Computer Guy

Computer Guy
Sunset at DoubleM Systems (DBLM.com), Del Mar, California

Saturday, May 16, 2020

Conway's Law: Corporate Structure Is Vital to Product Development

In 1967, the computer scientist Melvin Conway made a key observation about organizational structure.

The way that a team communicated and the design of that team’s products, Conway argued, were mirrored — one always reflected the other.
A droll illustration of Conway’s Law. Source: Manu Cornet, bonkersworld.net
In a simple explanation of Conway’s thesis, there are two pieces of software: software A and software B. If the developers of these two pieces of software don’t communicate, there’s no easy way for the software to integrate.
When communication between the developers occurs often and openly, on the other hand, the odds of a seamless experience are far greater.

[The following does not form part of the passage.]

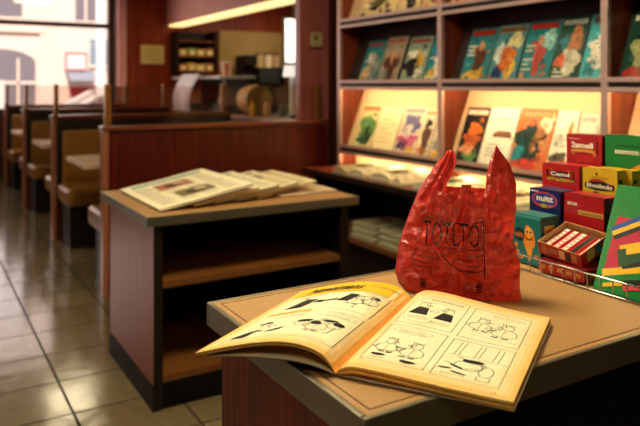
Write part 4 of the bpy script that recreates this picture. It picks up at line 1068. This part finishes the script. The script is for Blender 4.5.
def carton(name, X, y0, y1, z0, z1, dep, base, side, label, art=None, sideart=None, rz=0, group='boxed sweets on the candy rack', cat='box', vis=0.0):
    """front face looks to -X; y0 is the picture-left edge (larger Y)"""
    wd, ht = y0 - y1, z1 - z0
    r = thing(name, label, cat, (X, (y0 + y1) / 2, z0), rz, group)
    b = MB()
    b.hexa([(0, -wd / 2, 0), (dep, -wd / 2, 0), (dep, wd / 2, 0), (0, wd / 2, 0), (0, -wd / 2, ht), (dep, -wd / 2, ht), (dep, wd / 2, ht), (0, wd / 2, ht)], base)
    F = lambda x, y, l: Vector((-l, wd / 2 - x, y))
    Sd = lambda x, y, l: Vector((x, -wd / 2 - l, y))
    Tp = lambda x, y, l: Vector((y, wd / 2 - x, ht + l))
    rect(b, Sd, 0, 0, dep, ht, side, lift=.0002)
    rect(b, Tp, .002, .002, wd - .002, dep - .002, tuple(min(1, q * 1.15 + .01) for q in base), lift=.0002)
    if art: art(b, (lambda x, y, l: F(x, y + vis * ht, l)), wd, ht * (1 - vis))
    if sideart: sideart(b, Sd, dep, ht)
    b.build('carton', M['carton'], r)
    fl = MB(); fl.box((.001, -wd / 2 + .003, ht + .0004), (.003, wd / 2 - .003, ht + .001), side); fl.build('tuck_flap', M['carton'], r)
    return r
CWH, CYE, CBK, CRD = c('#f4ecd8'), c('#e8c030'), c('#180c08'), c('#b81c18')
def art_teal(b, F, w_, h):
    rect(b, F, 0, h * .94, w_, h, c('#3a9a94'))
    blob(b, F, w_ * .60, h * .52, w_ * .20, h * .26, c('#e88c28'), wob=.12, seed=2); blob(b, F, w_ * .62, h * .34, w_ * .10, h * .26, c('#e89a38'), lift=.0006); blob(b, F, w_ * .6, h * .66, w_ * .15, h * .10, c('#f0b050'), lift=.0007)
    ring(b, F, w_ * .6, h * .56, w_ * .11, h * .06, .002, c('#7a3810'), lift=.0009, a0=PI, a1=2 * PI)
    for k in (0, 1): blob(b, F, w_ * (.54 + .12 * k), h * .66, w_ * .03, h * .03, CBK, lift=.0009)
    blob(b, F, w_ * .25, h * .58, w_ * .2, h * .14, c('#0c2c34'), lift=.0005); text(b, F, 'nuits', w_ * .08, h * .52, w_ * .32, h * .12, c('#d87838'), bold=.02)
    for k, (x, y) in enumerate(((.2, .2), (.34, .12), (.85, .18), (.15, .35))): blob(b, F, w_ * x, h * y, w_ * .06, h * .05, c('#d87a30'), lift=.0005)
def side_strip(b, F, d_, h):
    rect(b, F, d_ * .2, h * .12, d_ * .75, h * .82, c('#d8a838'), lift=.0005)
    for k in range(4): blob(b, F, d_ * .48, h * (.22 + .16 * k), d_ * .16, h * .05, [c('#b84820'), c('#3a8a50'), c('#e8e0a0'), c('#c86820')][k], lift=.0008)
X1 = 1.052
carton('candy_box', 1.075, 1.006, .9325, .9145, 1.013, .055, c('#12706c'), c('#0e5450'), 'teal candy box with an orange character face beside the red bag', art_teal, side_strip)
def art_navy(b, F, w_, h):
    blob(b, F, w_ * .50, h * .62, w_ * .42, h * .30, c('#c84a58'), lift=.0004); blob(b, F, w_ * .50, h * .63, w_ * .36, h * .24, c('#2a3a90'), lift=.0006)
    text(b, F, 'nuitt', w_ * .24, h * .56, w_ * .54, h * .22, CWH, bold=.035, lift=.0009); blob(b, F, w_ * .48, h * .40, w_ * .11, h * .08, c('#b0a030'), lift=.0010)
    blob(b, F, w_ * .3, h * .42, w_ * .08, h * .05, c('#c83a48'), lift=.0009); blob(b, F, w_ * .68, h * .42, w_ * .08, h * .05, c('#d86a70'), lift=.0009)
    rect(b, F, w_ * .04, h * .88, w_ * .3, h * .93, c('#d8d8e8'))
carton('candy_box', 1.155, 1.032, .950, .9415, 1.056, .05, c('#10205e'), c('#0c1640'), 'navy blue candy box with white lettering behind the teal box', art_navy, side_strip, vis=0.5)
def art_small_red(b, F, w_, h):
    text(b, F, 'ame', w_ * .08, h * .66, w_ * .26, h * .10, CWH, bold=.02); rect(b, F, w_ * .36, h * .40, w_ * .98, h * .54, c('#d8b858')); text(b, F, 'cuuooos', w_ * .38, h * .42, w_ * .58, h * .09, c('#8a5a20'), bold=.02, lift=.0009)
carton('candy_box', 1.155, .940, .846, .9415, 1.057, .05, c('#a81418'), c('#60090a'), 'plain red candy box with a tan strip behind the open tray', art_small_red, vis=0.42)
def art_camd(b, F, w_, h):
    cx, cy = w_ * .5, h * .60
    ring(b, F, cx - w_ * .24, cy, w_ * .14, h * .17, .0035, CYE, lift=.0006, a0=PI * .5, a1=PI * 1.5); ring(b, F, cx + w_ * .24, cy, w_ * .14, h * .17, .0035, CYE, lift=.0006, a0=-PI * .5, a1=PI * .5)
    blob(b, F, cx, cy, w_ * .30, h * .13, c('#3a0c08'), lift=.0005); text(b, F, 'Camd', cx - w_ * .26, cy - h * .08, w_ * .52, h * .17, CWH, bold=.03, lift=.0009)
    for k in range(6): blob(b, F, w_ * (.2 + .12 * k), h * (.36 + .03 * (k % 2)), w_ * .07, h * .05, [CYE, c('#98b040')][k % 2], lift=.0006); 
    ribbon(b, F, [(w_ * .18, h * .33), (w_ * .4, h * .39), (w_ * .6, h * .33), (w_ * .84, h * .38)], .003, c('#c88a20'), lift=.0008)
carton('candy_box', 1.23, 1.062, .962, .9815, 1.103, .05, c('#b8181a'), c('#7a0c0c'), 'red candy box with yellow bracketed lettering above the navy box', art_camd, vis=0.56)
def art_yellow(b, F, w_, h):
    text(b, F, 'anoo wootoon', w_ * .28, h * .72, w_ * .5, h * .05, c('#5a4810')); blob(b, F, w_ * .42, h * .84, w_ * .03, h * .04, CBK); blob(b, F, w_ * .45, h * .60, w_ * .25, h * .10, c('#a82818'), lift=.0005)
    rect(b, F, w_ * .08, h * .41, w_ * .92, h * .57, CBK, lift=.0007); blob(b, F, w_ * .5, h * .49, w_ * .44, h * .13, CBK, lift=.0006); text(b, F, 'Bhonbndo', w_ * .13, h * .43, w_ * .74, h * .13, c('#f0e8c0'), bold=.03, lift=.0010); blob(b, F, w_ * .4, h * .28, w_ * .10, h * .05, c('#6a3810'))
def side_yel(b, F, d_, h):
    rect(b, F, d_ * .15, h * .15, d_ * .62, h * .85, c('#3a3010'), lift=.0005)
    for k in range(5): rect(b, F, d_ * .22, h * (.2 + .13 * k), d_ * .55, h * (.26 + .13 * k), c('#b89828'), lift=.0008)
for k, lab in enumerate(('yellow candy box with black lettered oval behind the plain red box', 'yellow candy box standing directly behind the lettered yellow box', )):
    carton('candy_box', 1.23 + k * .031, .955 - .002 - k * .012, .870 - k * .012, .9815, 1.104 - k * .001, .028, c('#d8b01c'), c('#c09a18'), lab, art_yellow if k == 0 else None, side_yel, vis=.42)
def art_same(b, F, w_, h):
    blob(b, F, w_ * .5, h * .34, w_ * .34, h * .22, c('#c87828'), lift=.0004, wob=.1); blob(b, F, w_ * .5, h * .28, w_ * .3, h * .16, CRD, lift=.0006)
    text(b, F, 'nonoooo', w_ * .08, h * .84, w_ * .32, h * .04, CWH); text(b, F, '2ame8', w_ * .14, h * .56, w_ * .64, h * .20, CWH, bold=.04, lift=.0009); ring(b, F, w_ * .84, h * .62, w_ * .05, h * .2, .003, c('#e8a030'), lift=.0008, a0=-PI * .5, a1=PI * .5)
    rect(b, F, w_ * .14, h * .44, w_ * .78, h * .50, c('#d8a030'), lift=.0008); text(b, F, 'oooowooo', w_ * .18, h * .34, w_ * .6, h * .07, c('#6a1810'), lift=.0009)
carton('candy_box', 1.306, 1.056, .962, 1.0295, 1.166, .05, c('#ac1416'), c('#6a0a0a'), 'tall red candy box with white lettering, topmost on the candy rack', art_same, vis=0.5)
def art_pad(b, F, w_, h):
    text(b, F, 'nnnnnnnn', w_ * .16, h * .72, w_ * .36, h * .06, CWH, bold=.03); text(b, F, 'xxxoooxoxo', w_ * .16, h * .83, w_ * .4, h * .035, c('#0c5428'))
    p0, p1 = (w_ * .0, h * .20), (w_ * .98, h * .78)
    dx, dy = p1[0] - p0[0], p1[1] - p0[1]; L_ = math.hypot(dx, dy); nx, ny = -dy / L_, dx / L_
    for k, (a, e, cl) in enumerate(((-.009, -.003, c('#d85818')), (-.003, .004, c('#e8c020')), (.004, .009, c('#e89020')))):
        patch(b, F, [(p0[0] + nx * a + dx * .1, p0[1] + ny * a + dy * .1), (p1[0] + nx * a, p1[1] + ny * a), (p1[0] + nx * e, p1[1] + ny * e), (p0[0] + nx * e + dx * .1, p0[1] + ny * e + dy * .1)], cl, lift=.0006)
    patch(b, F, [(p0[0] + .002, p0[1] + .002), (p0[0] + dx * .1 + nx * -.009, p0[1] + dy * .1 - ny * .009), (p0[0] + dx * .1 + nx * .009, p0[1] + dy * .1 + ny * .009)], c('#e8c888'), lift=.0006)
carton('pencil_box', 1.312, .958, .800, 1.0295, 1.170, .035, c('#127a2c'), c('#0c5a1e'), 'green carton with a yellow pencil picture at the back of the candy rack', art_pad, cat='box')
carton('candy_box', 1.235, .840, .76, .9815, 1.065, .04, c('#0e6a62'), c('#0a4a44'), 'small teal box behind the leaning green pencil packet')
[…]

HOW APPLE PRODUCES AN END-TO-END CUSTOMER EXPERIENCE

At Apple, teams are organized according to what’s called the Unitary Organizational Form. The basic idea — rooted in Conway’s Law — is that the company should be organized around functional expertise rather than products.
That means that instead of dedicated teams for products like the iPhone, the Mac, or the iPad, Apple has teams that work on design, teams that work on engineering, teams that work on marketing, and so on.
This structure encourages coordination between teams and helps Apple deliver a unified experience across products. No product is ever released that departs from the predominant Apple design, engineering, or operational paradigm. Even its credit card has an unmistakable Apple “feel.”
After the iPad first launched, Steve Jobs said this “post-PC device” needed to be “even easier to use than a PC” and “even more intuitive than a PC, where the software and the hardware and the applications need to intertwine in an even more seamless way than they do on a PC.  We think we have the right architecture not just in silicon but in our organization to build these kinds of products.”
Reorganizing Apple along functional rather than divisional lines was one of the first things Jobs did upon returning to Apple in 1997, and his successor at Apple, Tim Cook, still attributes the success of the company’s products to this move.
“We’ve found a way to make our products such that the experience is jaw-dropping,” Cook told Businessweek.

WHY GITHUB IS STRUCTURED LIKE AN OPEN-SOURCE PROJECT

GitHub provides an example of a company that obeys Conway’s Law while doing so in a remarkably different way from Apple.
Instead of integrating in order to promote an end-to-end experience, GitHub is intentionally structured like one of the open-source projects the service hosts: decentralized, autonomous, and asynchronous.
That structure reflects the kind of product GitHub has built — one designed for developers more than managers — as well as how that product works.
The GitHub tool is built for asynchronous collaboration: new code can be submitted anytime from anywhere, then reviewed at the responsible party’s leisure. Developers across the globe can use GitHub to collaborate on a project without having to deal with overlapping codebase changes or inconsistencies between their work.
The company itself is also built for asynchronous collaboration, with many of its basic organizational tenets ripped directly from the processes of open source development.
There are no codified standards about what time to come into the office, and most work is completely self-directed. “If you’re interested in working on something, then work on it,” wrote Zach Holman, one of the first engineers at GitHub.
Members of the team are spread out across the world, there are no daily stand-up meetings, and most of the communication they have with their colleagues happens asynchronously, over chat or email.
Collaborating asynchronously to the extreme is a way for the team at GitHub to stay close to one of the biggest problems they want to solve with the company: the difficulty of collaborating asynchronously when working on software projects. One of the ways they take on this problem is through “open, easy-to-use platforms” — precisely what GitHub itself is trying to build.
Apple, in other words, uses an integrated organization in order to build products that give the customer a seamless, end-to-end experience. GitHub uses an organization structured like an open-source project because its goal is to give its user base of developers a collaboration platform that allows distributed, decentralized teams to build great products.

TAKEAWAY

Conway’s Law helps explain not just how companies operate — and how their structures enable or hinder business activity — but also how they are managed.
As computer scientist Fred Brooks (we were at IBM in the mid '60s) has pointed out, for an organization that provides some good or service, the structure that it naturally takes on as it grows is unlikely to be the ideal system for delivering that offering. Remaining flexible is essential to the organization’s structure.
The people that run companies, in other words, must consider organizational design on a similar level as operations, R&D, and products. Much of what we attribute to the latter is rooted in the former.